▽

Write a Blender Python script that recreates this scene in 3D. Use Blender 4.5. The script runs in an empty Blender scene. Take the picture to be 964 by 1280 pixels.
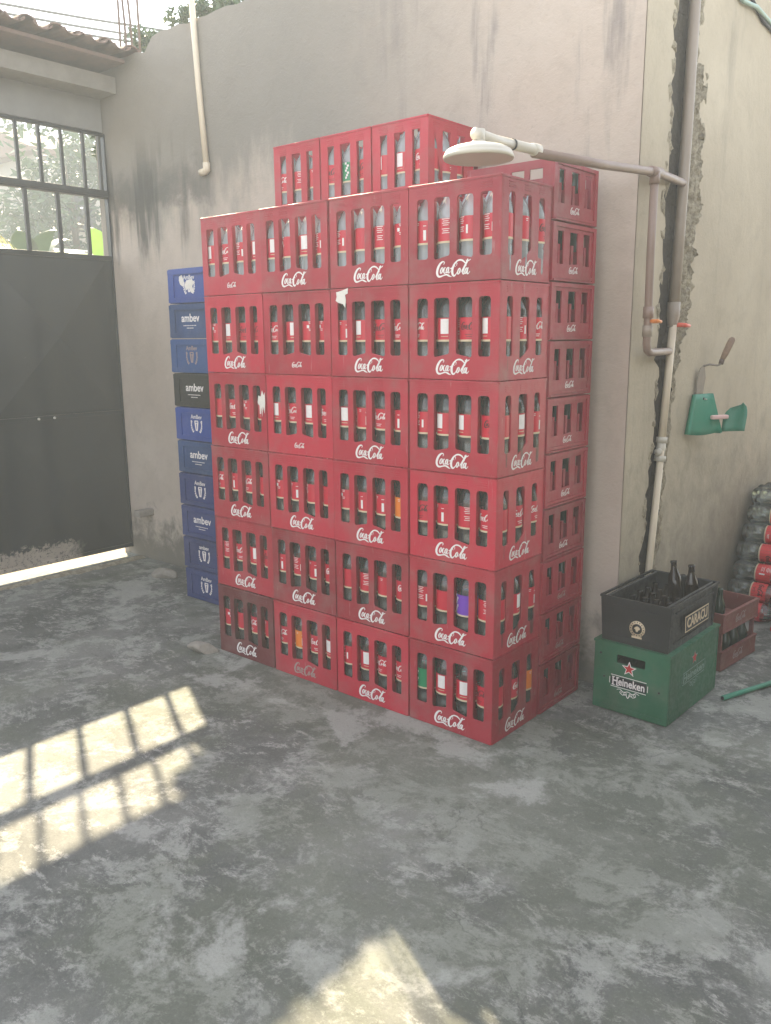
import bpy, bmesh, math, random
from mathutils import Vector, Matrix
random.seed(7)
S = bpy.context.scene
COL = S.collection
R = math.radians

# ------------------------------------------------------------------ camera
cd = bpy.data.cameras.new('camera'); cam = bpy.data.objects.new('camera', cd); COL.objects.link(cam)
YAW, PITCH, ROLL = -.7038, -.2055, -.0078
cy, sy, cp, sp = math.cos(YAW), math.sin(YAW), math.cos(PITCH), math.sin(PITCH)
f_ = Vector((sy*cp, cy*cp, sp)); r_ = Vector((cy, -sy, 0)); u_ = r_.cross(f_)
rr = r_*math.cos(ROLL) + u_*math.sin(ROLL); uu = -r_*math.sin(ROLL) + u_*math.cos(ROLL)
mw = Matrix(((rr.x, uu.x, -f_.x, 1.6387), (rr.y, uu.y, -f_.y, -2.5545), (rr.z, uu.z, -f_.z, 1.5585), (0, 0, 0, 1)))
cam.matrix_world = mw
cd.sensor_fit = 'HORIZONTAL'; cd.sensor_width = 36; cd.lens = 36*1051.7/964
cd.clip_start = .05; cd.clip_end = 1000
S.camera = cam
# ------------------------------------------------------------------ light
SUN = Vector((1.09, -.56, -1.0)).normalized()          # direction the light travels
elev = math.asin(-SUN.z)
w = bpy.data.worlds.new('World'); S.world = w; w.use_nodes = True
nt = w.node_tree; nt.nodes.clear()
sky = nt.nodes.new('ShaderNodeTexSky'); sky.sky_type = 'NISHITA'; sky.sun_disc = False
sky.sun_elevation = elev
sky.sun_rotation = math.atan2(-SUN.x, -SUN.y)          # azimuth of the sun, clockwise from +Y
sky.air_density = 1.0; sky.dust_density = .1; sky.ozone_density = 1.0
bg = nt.nodes.new('ShaderNodeBackground'); bg.inputs['Strength'].default_value = .13
wo = nt.nodes.new('ShaderNodeOutputWorld')
hs = nt.nodes.new('ShaderNodeHueSaturation'); hs.inputs['Saturation'].default_value = .3
nt.links.new(sky.outputs[0], hs.inputs['Color']); nt.links.new(hs.outputs[0], bg.inputs[0]); nt.links.new(bg.outputs[0], wo.inputs[0])
sl = bpy.data.lights.new('sun', 'SUN'); sl.energy = 5.0; sl.angle = R(.55); sl.color = (1, .85, .60)
so = bpy.data.objects.new('sun', sl); COL.objects.link(so)
so.rotation_euler = SUN.to_track_quat('-Z', 'Y').to_euler()
S.view_settings.view_transform = 'Standard'; S.view_settings.look = 'None'
S.view_settings.exposure = 2.25; S.view_settings.gamma = 1
S.render.engine = 'CYCLES'
S.cycles.max_bounces = 10; S.cycles.diffuse_bounces = 4; S.cycles.glossy_bounces = 3
S.cycles.transmission_bounces = 4; S.cycles.transparent_max_bounces = 14
HAZE = .0122
S.cycles.volume_bounces = 0; S.cycles.caustics_reflective = False; S.cycles.caustics_refractive = False

# ------------------------------------------------------------------ materials
class N:
    """tiny node builder"""
    def __init__(s, name):
        s.m = bpy.data.materials.new(name); s.m.use_nodes = True
        s.t = s.m.node_tree; s.t.nodes.clear()
        s.out = s.t.nodes.new('ShaderNodeOutputMaterial')
        s.co = s.t.nodes.new('ShaderNodeTexCoord'); s.geo = s.t.nodes.new('ShaderNodeNewGeometry')
        s.pos = s.geo.outputs['Position']; s.obj = s.co.outputs['Object']
    def n(s, t, **k):
        x = s.t.nodes.new(t)
        for a, b in k.items(): setattr(x, a, b)
        return x
    def l(s, a, b): s.t.links.new(a, b)
    def setin(s, sock, v):
        if hasattr(v, 'links'): s.l(v, sock)
        elif isinstance(v, (tuple, list)) and len(v) == 3 and sock.type == 'RGBA': sock.default_value = (*v, 1)
        else: sock.default_value = v
    def noise(s, scale, detail=4, rough=.55, src=None, dist=0, stretch=None, off=None):
        x = s.n('ShaderNodeTexNoise'); x.inputs['Scale'].default_value = scale
        x.inputs['Detail'].default_value = detail; x.inputs['Roughness'].default_value = rough
        x.inputs['Distortion'].default_value = dist
        src = src or s.pos
        if stretch or off:
            mp = s.n('ShaderNodeMapping'); s.l(src, mp.inputs[0])
            if stretch: mp.inputs['Scale'].default_value = stretch
            if off: mp.inputs['Location'].default_value = off
            src = mp.outputs[0]
        s.l(src, x.inputs['Vector']); return x.outputs['Fac']
    def ramp(s, v, a, b, c0=0., c1=1.):
        x = s.n('ShaderNodeMapRange', interpolation_type='SMOOTHSTEP')
        s.setin(x.inputs[0], v)
        x.inputs[1].default_value = a; x.inputs[2].default_value = b; x.inputs[3].default_value = c0; x.inputs[4].default_value = c1
        return x.outputs[0]
    def math(s, op, a, b=0.):
        x = s.n('ShaderNodeMath', operation=op); s.setin(x.inputs[0], a); s.setin(x.inputs[1], b); return x.outputs[0]
    def mix(s, f, a, b, blend='MIX'):
        x = s.n('ShaderNodeMix', data_type='RGBA', blend_type=blend)
        s.setin(x.inputs[0], f); s.setin(x.inputs[6], a); s.setin(x.inputs[7], b); return x.outputs[2]
    def xyz(s, src=None):
        x = s.n('ShaderNodeSeparateXYZ'); s.l(src or s.pos, x.inputs[0]); return x.outputs
    def bsdf(s, col, rough=.5, bump=None, bs=.3, bd=.01, **k):
        b = s.n('ShaderNodeBsdfPrincipled'); s.setin(b.inputs['Base Color'], col); s.setin(b.inputs['Roughness'], rough)
        for a, v in k.items(): s.setin(b.inputs[a.replace('_', ' ')], v)
        if bump is not None:
            bu = s.n('ShaderNodeBump'); bu.inputs['Strength'].default_value = bs; bu.inputs['Distance'].default_value = bd
            s.l(bump, bu.inputs['Height']); s.l(bu.outputs[0], b.inputs['Normal'])
        s.l(b.outputs[0], s.out.inputs[0]); return s.m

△

Request: Images in the data above are to be skipped. Retype all other material exactly.

Answer for the task:
Write a Blender Python script that recreates this scene in 3D. Use Blender 4.5. The script runs in an empty Blender scene. Take the picture to be 964 by 1280 pixels.
import bpy, bmesh, math, random
from mathutils import Vector, Matrix
random.seed(7)
S = bpy.context.scene
COL = S.collection
R = math.radians

# ------------------------------------------------------------------ camera
cd = bpy.data.cameras.new('camera'); cam = bpy.data.objects.new('camera', cd); COL.objects.link(cam)
YAW, PITCH, ROLL = -.7038, -.2055, -.0078
cy, sy, cp, sp = math.cos(YAW), math.sin(YAW), math.cos(PITCH), math.sin(PITCH)
f_ = Vector((sy*cp, cy*cp, sp)); r_ = Vector((cy, -sy, 0)); u_ = r_.cross(f_)
rr = r_*math.cos(ROLL) + u_*math.sin(ROLL); uu = -r_*math.sin(ROLL) + u_*math.cos(ROLL)
mw = Matrix(((rr.x, uu.x, -f_.x, 1.6387), (rr.y, uu.y, -f_.y, -2.5545), (rr.z, uu.z, -f_.z, 1.5585), (0, 0, 0, 1)))
cam.matrix_world = mw
cd.sensor_fit = 'HORIZONTAL'; cd.sensor_width = 36; cd.lens = 36*1051.7/964
cd.clip_start = .05; cd.clip_end = 1000
S.camera = cam
# ------------------------------------------------------------------ light
SUN = Vector((1.09, -.56, -1.0)).normalized()          # direction the light travels
elev = math.asin(-SUN.z)
w = bpy.data.worlds.new('World'); S.world = w; w.use_nodes = True
nt = w.node_tree; nt.nodes.clear()
sky = nt.nodes.new('ShaderNodeTexSky'); sky.sky_type = 'NISHITA'; sky.sun_disc = False
sky.sun_elevation = elev
sky.sun_rotation = math.atan2(-SUN.x, -SUN.y)          # azimuth of the sun, clockwise from +Y
sky.air_density = 1.0; sky.dust_density = .1; sky.ozone_density = 1.0
bg = nt.nodes.new('ShaderNodeBackground'); bg.inputs['Strength'].default_value = .13
wo = nt.nodes.new('ShaderNodeOutputWorld')
hs = nt.nodes.new('ShaderNodeHueSaturation'); hs.inputs['Saturation'].default_value = .3
nt.links.new(sky.outputs[0], hs.inputs['Color']); nt.links.new(hs.outputs[0], bg.inputs[0]); nt.links.new(bg.outputs[0], wo.inputs[0])
sl = bpy.data.lights.new('sun', 'SUN'); sl.energy = 5.0; sl.angle = R(.55); sl.color = (1, .85, .60)
so = bpy.data.objects.new('sun', sl); COL.objects.link(so)
so.rotation_euler = SUN.to_track_quat('-Z', 'Y').to_euler()
S.view_settings.view_transform = 'Standard'; S.view_settings.look = 'None'
S.view_settings.exposure = 2.25; S.view_settings.gamma = 1
S.render.engine = 'CYCLES'
S.cycles.max_bounces = 10; S.cycles.diffuse_bounces = 4; S.cycles.glossy_bounces = 3
S.cycles.transmission_bounces = 4; S.cycles.transparent_max_bounces = 14
HAZE = .0122
S.cycles.volume_bounces = 0; S.cycles.caustics_reflective = False; S.cycles.caustics_refractive = False

# ------------------------------------------------------------------ materials
class N:
    """tiny node builder"""
    def __init__(s, name):
        s.m = bpy.data.materials.new(name); s.m.use_nodes = True
        s.t = s.m.node_tree; s.t.nodes.clear()
        s.out = s.t.nodes.new('ShaderNodeOutputMaterial')
        s.co = s.t.nodes.new('ShaderNodeTexCoord'); s.geo = s.t.nodes.new('ShaderNodeNewGeometry')
        s.pos = s.geo.outputs['Position']; s.obj = s.co.outputs['Object']
    def n(s, t, **k):
        x = s.t.nodes.new(t)
        for a, b in k.items(): setattr(x, a, b)
        return x
    def l(s, a, b): s.t.links.new(a, b)
    def setin(s, sock, v):
        if hasattr(v, 'links'): s.l(v, sock)
        elif isinstance(v, (tuple, list)) and len(v) == 3 and sock.type == 'RGBA': sock.default_value = (*v, 1)
        else: sock.default_value = v
    def noise(s, scale, detail=4, rough=.55, src=None, dist=0, stretch=None, off=None):
        x = s.n('ShaderNodeTexNoise'); x.inputs['Scale'].default_value = scale
        x.inputs['Detail'].default_value = detail; x.inputs['Roughness'].default_value = rough
        x.inputs['Distortion'].default_value = dist
        src = src or s.pos
        if stretch or off:
            mp = s.n('ShaderNodeMapping'); s.l(src, mp.inputs[0])
            if stretch: mp.inputs['Scale'].default_value = stretch
            if off: mp.inputs['Location'].default_value = off
            src = mp.outputs[0]
        s.l(src, x.inputs['Vector']); return x.outputs['Fac']
    def ramp(s, v, a, b, c0=0., c1=1.):
        x = s.n('ShaderNodeMapRange', interpolation_type='SMOOTHSTEP')
        s.setin(x.inputs[0], v)
        x.inputs[1].default_value = a; x.inputs[2].default_value = b; x.inputs[3].default_value = c0; x.inputs[4].default_value = c1
        return x.outputs[0]
    def math(s, op, a, b=0.):
        x = s.n('ShaderNodeMath', operation=op); s.setin(x.inputs[0], a); s.setin(x.inputs[1], b); return x.outputs[0]
    def mix(s, f, a, b, blend='MIX'):
        x = s.n('ShaderNodeMix', data_type='RGBA', blend_type=blend)
        s.setin(x.inputs[0], f); s.setin(x.inputs[6], a); s.setin(x.inputs[7], b); return x.outputs[2]
    def xyz(s, src=None):
        x = s.n('ShaderNodeSeparateXYZ'); s.l(src or s.pos, x.inputs[0]); return x.outputs
    def bsdf(s, col, rough=.5, bump=None, bs=.3, bd=.01, **k):
        b = s.n('ShaderNodeBsdfPrincipled'); s.setin(b.inputs['Base Color'], col); s.setin(b.inputs['Roughness'], rough)
        for a, v in k.items(): s.setin(b.inputs[a.replace('_', ' ')], v)
        if bump is not None:
            bu = s.n('ShaderNodeBump'); bu.inputs['Strength'].default_value = bs; bu.inputs['Distance'].default_value = bd
            s.l(bump, bu.inputs['Height']); s.l(bu.outputs[0], b.inputs['Normal'])
        s.l(b.outputs[0], s.out.inputs[0]); return s.m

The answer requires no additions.